In the most explicit recognition by the Delaware Supreme Court since Enron that protecting directors against liability is beneficial to shareholders because the protection encourages qualified persons to serve as directors, the Court reiterated the following quote from the 1996 Caremark decision:

Such a test of liability—lack of good faith as evidenced by sustained or systematic failure of a director to exercise reasonable oversight—is quite high.  But, a demanding test of liability in the oversight context is probably beneficial to corporate shareholders as a class, as it is in the board decision context, since it makes board service by qualified persons more likely, while continuing to act as a stimulus to good faith performance of duty by such directors.

C.                 Benihana (Benihana of Tokyo Inc. v. Benihana Inc., 906 A.2d 114 (Del. 2006)).  In August 2006, the Delaware Supreme Court ruled that the directors’ approval of a refinancing transaction that paid for refurbishing the Benihana steakhouse chain was protected by the Business Judgment Rule, even though the transaction shifted ultimate control of the company to the officers.  Because a majority of the directors who approved the refinancing transaction were independent, did not profit unduly from the transaction and had legitimate business reasons for their actions, the directors were not personally liable and did not have to prove the transaction was fair and in the best interests of shareholders.  The Delaware Supreme Court concluded that the defendant directors were well informed about alternative deals and there was no proof to support the dark motives that plaintiffs tried to ascribe to the board’s decision.

D.                 General Motors (In re GM (Hughes) Shareholder Litigation, 897 A.2d 162 (Del. 2006)).  In March 2006, the Delaware Supreme Court ruled that directors of General Motors were not personally liable for shareholder derivative claims relating to the company’s sale of its Hughes Electronics Corporation subsidiary.  The Court held that ratification of that transaction by GM shareholders confirmed the applicability of the Business Judgment Rule.  Because plaintiffs failed to provide any good faith basis for questioning the shareholder ratification, plaintiffs’ claims against the directors were dismissed.

There is far less evidence a similar shift towards protecting directors and officers is occurring in other states.  Several factors may explain this apparent D&O liability dichotomy which seems to be developing between Delaware and at least some other important states.  First, Delaware courts more than other courts appear to be increasingly focused on encouraging qualified directors and officers to serve rather than deterring future wrongdoing by severely and publicly punishing questionable conduct.  Second, Delaware courts may be more incentivized than other states to nurture a deferential legal environment for directors and officers in order to maintain Delaware’s status as the preferred domicile for U.S. corporations.  Third, courts in other states may be simply waiting to follow the lead of the Delaware courts, as has been the practice of many states in the past.  Fourth, state court judges in many states are not as experienced and capable of scholarly corporate jurisprudence as the judges in the Delaware Chancery Court and Supreme Court, and may be more plaintiff-oriented in their views.

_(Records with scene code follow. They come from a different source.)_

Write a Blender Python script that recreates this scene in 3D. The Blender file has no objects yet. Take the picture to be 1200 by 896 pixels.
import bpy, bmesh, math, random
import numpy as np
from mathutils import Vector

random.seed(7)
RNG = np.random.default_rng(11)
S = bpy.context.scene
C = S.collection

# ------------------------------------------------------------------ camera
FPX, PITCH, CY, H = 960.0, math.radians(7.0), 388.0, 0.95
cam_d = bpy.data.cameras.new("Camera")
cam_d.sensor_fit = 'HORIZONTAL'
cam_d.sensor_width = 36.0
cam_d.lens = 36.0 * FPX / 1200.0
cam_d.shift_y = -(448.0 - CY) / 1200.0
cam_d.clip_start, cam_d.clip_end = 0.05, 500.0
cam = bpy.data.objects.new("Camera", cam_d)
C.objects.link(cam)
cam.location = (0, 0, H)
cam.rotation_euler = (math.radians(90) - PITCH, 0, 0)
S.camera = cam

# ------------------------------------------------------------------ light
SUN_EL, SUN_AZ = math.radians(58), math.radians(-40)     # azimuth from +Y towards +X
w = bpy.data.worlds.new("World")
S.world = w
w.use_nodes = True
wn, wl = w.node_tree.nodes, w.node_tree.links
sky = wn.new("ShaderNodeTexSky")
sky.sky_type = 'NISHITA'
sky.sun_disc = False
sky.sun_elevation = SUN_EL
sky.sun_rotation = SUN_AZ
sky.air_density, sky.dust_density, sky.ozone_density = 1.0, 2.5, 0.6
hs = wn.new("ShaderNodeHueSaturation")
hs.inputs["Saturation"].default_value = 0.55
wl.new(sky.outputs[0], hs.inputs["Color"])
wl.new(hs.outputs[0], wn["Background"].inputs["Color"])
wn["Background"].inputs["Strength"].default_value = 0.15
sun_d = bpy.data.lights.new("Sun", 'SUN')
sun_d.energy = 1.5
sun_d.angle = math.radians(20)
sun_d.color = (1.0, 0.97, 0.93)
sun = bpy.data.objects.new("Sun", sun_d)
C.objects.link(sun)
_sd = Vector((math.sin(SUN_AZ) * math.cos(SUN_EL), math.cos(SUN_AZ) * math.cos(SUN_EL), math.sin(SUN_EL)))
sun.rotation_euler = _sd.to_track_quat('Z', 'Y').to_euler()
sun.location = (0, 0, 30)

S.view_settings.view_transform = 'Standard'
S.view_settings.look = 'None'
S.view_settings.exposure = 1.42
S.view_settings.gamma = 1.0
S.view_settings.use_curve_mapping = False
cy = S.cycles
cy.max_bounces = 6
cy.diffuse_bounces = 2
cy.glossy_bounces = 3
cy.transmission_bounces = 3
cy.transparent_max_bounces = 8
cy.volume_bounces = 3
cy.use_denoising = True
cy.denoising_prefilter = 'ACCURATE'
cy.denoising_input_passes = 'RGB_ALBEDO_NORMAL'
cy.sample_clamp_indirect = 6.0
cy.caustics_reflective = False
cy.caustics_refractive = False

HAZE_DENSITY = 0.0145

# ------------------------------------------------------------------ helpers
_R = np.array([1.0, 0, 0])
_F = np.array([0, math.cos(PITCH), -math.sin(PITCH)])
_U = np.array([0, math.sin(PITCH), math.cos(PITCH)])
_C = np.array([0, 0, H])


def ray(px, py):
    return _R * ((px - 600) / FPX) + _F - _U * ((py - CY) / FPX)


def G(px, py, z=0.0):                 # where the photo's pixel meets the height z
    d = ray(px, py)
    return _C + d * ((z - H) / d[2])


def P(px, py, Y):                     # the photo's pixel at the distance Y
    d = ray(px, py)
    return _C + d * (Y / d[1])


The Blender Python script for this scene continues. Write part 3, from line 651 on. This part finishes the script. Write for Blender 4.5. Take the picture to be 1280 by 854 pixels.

One of the practical consequences of this apparent difference in D&O liability standards among states is the forum selection by plaintiffs when filing shareholder derivative lawsuits against directors and officers.  Although little empirical data is available relating to derivative lawsuit filings, there appears to be a trend toward those lawsuits being filed outside Delaware.  Even though a derivative suit involving a Delaware corporation should be subject to legal precedent from Delaware courts rather than the state in which the lawsuit is filed, judges in other states may be persuaded by the more pro-plaintiff legal environment in those other states.

From a D&O defendant’s perspective, this is obviously a troubling strategy and increases the risk of personal liability for directors and officers.  In large cases with multiple and competing derivative lawsuits being filed, different lawsuits in different jurisdictions is especially dangerous since the defendants may not be able to consolidate the multiple lawsuits into one proceeding.  In that situation, defendants are forced to simultaneously defend multiple lawsuits in different states, even though all of the lawsuits allege the same wrongdoing and seek the same damages on behalf of the same company.  Not only are defense costs much higher in such multi-state litigation, the risk of contradictory or inconsistent results are very real.

An example of the dangers from this duplicative state court litigation is the recent derivative lawsuits on behalf of Oracle Corporation against its CEO, Larry Ellison.  Multiple and substantially the same shareholder derivative lawsuits were filed against Ellison in Delaware and California state courts arising out of Ellison’s sale of nearly $900 million in company stock shortly before the company announced revised negative earnings estimates.  In the derivative lawsuit filed in Delaware, the Delaware Supreme Court affirmed the Chancery Court’s ruling that Ellison committed no wrongdoing and was not liable.  However, in the parallel derivative lawsuit filed in California, the California state court judge refused to dismiss the suit and scheduled an expedited trial.  Under the circumstances, Ellison settled the California derivative lawsuit by paying $100 million plus an additional $22 million in plaintiff attorney fees, even though the Delaware Supreme Court determined he did nothing wrong.

As the Ellison case demonstrates, directors and officers continue to have significant liability exposure despite the recent string of protective rulings by Delaware courts.  This exposure confirms the continued importance of high quality insurance protection for directors and officers.  Because these claims for breach of fiduciary duties most frequently are asserted in shareholder derivative suits and because settlements and judgments in shareholder derivative suits are not indemnifiable under the law of Delaware and most other states, companies are well advised to maximize the quality of protection afforded under their D&O insurance program for non-indemnifiable loss.  Unquestionably, the best means to accomplish that result is to purchase high quality Side A Excess DIC insurance which affords extraordinarily broad coverage and has limits of liability dedicated solely to non-indemnifiable losses incurred by directors and officers.  As the popularity of Side A policies increases, a wide variety of coverage and pricing options are now available in the market for such policies.  Directors and officers should be very careful when purchasing Side A policies to make sure the policy they purchase provides the coverage they desire.  Frequently, the assistance of knowledgeable insurance brokers or other advisors who have specific expertise in Side A policies is important in that process.